Visualization of Quantitative Legal Information

[NOTE: Updated on 8-1-2009 to include a reference to continuing legal education.]

A recent trend in legal information systems development & scholarship is the use of software to generate graphical representations, often referred to as “visualizations,” of quantitative law-related information.

Wolfram Research‘s Wolfram Demonstration Project currently features more than five dozen software applications that generate graphical depictions of various types of legal statistics. After downloading the free Mathematica 7 software, users can interact with each application by adjusting variables or other parameters, and then viewing the altered graphical display. Development of new applications utilizes crowdsourcing: Wolfram grants users free access to the software, with which users may develop new applications, provided the users agree to license those applications back to Wolfram, pursuant to Wolfram’s Submission Policy. Wolfram provides guidelines and free online seminars on authoring applications. HT to Jim McMillan of Court Technology Bulletin for notifying the legal community of this project.

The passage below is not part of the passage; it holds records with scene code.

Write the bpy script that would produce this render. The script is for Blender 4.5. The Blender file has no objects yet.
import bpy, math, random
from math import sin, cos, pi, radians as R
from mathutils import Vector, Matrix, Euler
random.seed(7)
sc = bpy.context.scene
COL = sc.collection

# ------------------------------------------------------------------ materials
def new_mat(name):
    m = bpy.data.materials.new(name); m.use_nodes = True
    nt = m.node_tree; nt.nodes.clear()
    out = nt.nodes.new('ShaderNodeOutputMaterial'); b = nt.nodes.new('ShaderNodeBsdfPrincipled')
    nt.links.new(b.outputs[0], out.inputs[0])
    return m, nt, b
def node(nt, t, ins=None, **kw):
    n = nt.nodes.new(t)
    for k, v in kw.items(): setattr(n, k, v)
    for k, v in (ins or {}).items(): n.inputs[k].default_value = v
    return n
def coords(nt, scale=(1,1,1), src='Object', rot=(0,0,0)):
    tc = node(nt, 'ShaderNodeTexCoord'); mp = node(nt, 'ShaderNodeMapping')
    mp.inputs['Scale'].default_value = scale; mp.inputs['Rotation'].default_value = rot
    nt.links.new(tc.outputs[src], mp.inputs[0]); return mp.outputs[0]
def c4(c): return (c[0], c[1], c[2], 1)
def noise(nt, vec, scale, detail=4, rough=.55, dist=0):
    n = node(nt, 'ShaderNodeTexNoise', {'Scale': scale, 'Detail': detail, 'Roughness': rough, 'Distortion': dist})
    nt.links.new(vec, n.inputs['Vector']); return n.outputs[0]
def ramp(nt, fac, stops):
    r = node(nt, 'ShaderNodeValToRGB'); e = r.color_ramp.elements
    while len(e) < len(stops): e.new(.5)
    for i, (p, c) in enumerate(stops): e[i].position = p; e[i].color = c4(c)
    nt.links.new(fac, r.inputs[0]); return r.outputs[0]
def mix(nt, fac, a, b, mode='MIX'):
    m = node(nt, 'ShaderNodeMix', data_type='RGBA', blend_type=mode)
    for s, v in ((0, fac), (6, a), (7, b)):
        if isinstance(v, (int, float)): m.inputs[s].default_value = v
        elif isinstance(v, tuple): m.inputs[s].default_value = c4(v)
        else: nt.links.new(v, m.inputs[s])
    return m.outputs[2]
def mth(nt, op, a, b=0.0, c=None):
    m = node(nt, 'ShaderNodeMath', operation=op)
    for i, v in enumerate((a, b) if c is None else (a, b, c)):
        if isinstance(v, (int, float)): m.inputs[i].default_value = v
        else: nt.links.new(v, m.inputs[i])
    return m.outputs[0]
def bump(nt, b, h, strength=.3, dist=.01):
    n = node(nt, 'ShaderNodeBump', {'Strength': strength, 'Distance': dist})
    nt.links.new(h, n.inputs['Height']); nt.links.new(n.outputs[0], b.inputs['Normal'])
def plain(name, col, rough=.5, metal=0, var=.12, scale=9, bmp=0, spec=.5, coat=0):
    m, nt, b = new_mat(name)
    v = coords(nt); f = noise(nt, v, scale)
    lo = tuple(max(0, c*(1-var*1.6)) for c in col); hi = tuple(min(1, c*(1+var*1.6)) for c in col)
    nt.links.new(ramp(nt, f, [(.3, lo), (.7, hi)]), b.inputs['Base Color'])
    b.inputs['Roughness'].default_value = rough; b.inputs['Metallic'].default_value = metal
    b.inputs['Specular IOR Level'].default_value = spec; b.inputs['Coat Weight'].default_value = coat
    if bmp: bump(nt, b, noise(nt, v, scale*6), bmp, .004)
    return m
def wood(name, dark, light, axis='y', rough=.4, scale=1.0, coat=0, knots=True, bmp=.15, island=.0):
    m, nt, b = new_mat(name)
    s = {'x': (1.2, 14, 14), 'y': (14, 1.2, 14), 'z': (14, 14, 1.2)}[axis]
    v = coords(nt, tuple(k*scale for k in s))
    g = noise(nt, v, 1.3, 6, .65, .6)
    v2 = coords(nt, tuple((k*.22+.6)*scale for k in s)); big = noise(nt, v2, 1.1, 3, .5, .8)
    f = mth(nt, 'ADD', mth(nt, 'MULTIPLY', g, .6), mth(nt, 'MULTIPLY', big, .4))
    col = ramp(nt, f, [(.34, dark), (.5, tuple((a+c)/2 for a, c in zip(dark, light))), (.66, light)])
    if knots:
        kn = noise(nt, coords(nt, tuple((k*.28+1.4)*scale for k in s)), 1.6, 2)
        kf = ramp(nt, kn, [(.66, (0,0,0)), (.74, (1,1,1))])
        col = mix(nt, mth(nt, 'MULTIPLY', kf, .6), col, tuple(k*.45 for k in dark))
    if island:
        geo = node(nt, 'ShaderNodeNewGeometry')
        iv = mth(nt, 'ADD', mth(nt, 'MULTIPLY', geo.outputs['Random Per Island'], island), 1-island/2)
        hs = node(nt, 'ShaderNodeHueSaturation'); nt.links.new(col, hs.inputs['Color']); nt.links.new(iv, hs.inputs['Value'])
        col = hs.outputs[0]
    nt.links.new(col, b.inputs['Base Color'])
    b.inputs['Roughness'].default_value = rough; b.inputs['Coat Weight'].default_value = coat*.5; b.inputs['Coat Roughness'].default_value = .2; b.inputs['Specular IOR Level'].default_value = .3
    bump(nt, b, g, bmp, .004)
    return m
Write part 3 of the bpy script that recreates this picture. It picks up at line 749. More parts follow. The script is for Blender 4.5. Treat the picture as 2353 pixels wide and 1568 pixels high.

Another example of innovation in the use of visualization techniques respecting legal information is the work of Daniel Martin Katz & Michael Bommarito, at the Computational Legal Studies blog. Both researchers are Ph.D. students in the University of Michigan’s Political Science Department and both are affiliated with the university’s Center for the Study of Complex Systems. At their blog, Katz & Bommarito highlight their recent work involving the graphical display of quantitative legal information, including visualizations of the U.S. Internal Revenue Code and of citations and semantic relationships in U.S. Supreme Court decisions. The authors also discuss and provide examples of some of their code. Further, Katz & Bommarito frequently discuss interesting visualizations produced by others, such as Good’s interactive visualization of public corruption convictions and Dr. Will Lowe’s presentation on Computational Linguistics and Law.

The applications and techniques featured in the Wolfram Demonstration Project and the Computational Legal Studies blog appear to have a number of potential uses, including courtroom display, empirical legal research, law school instruction, continuing legal education, and public policy work. These projects also exemplify the current, fruitful interaction among scholars and programmers collaborating at the intersections of law, political science, computer science, information science, and linguistics.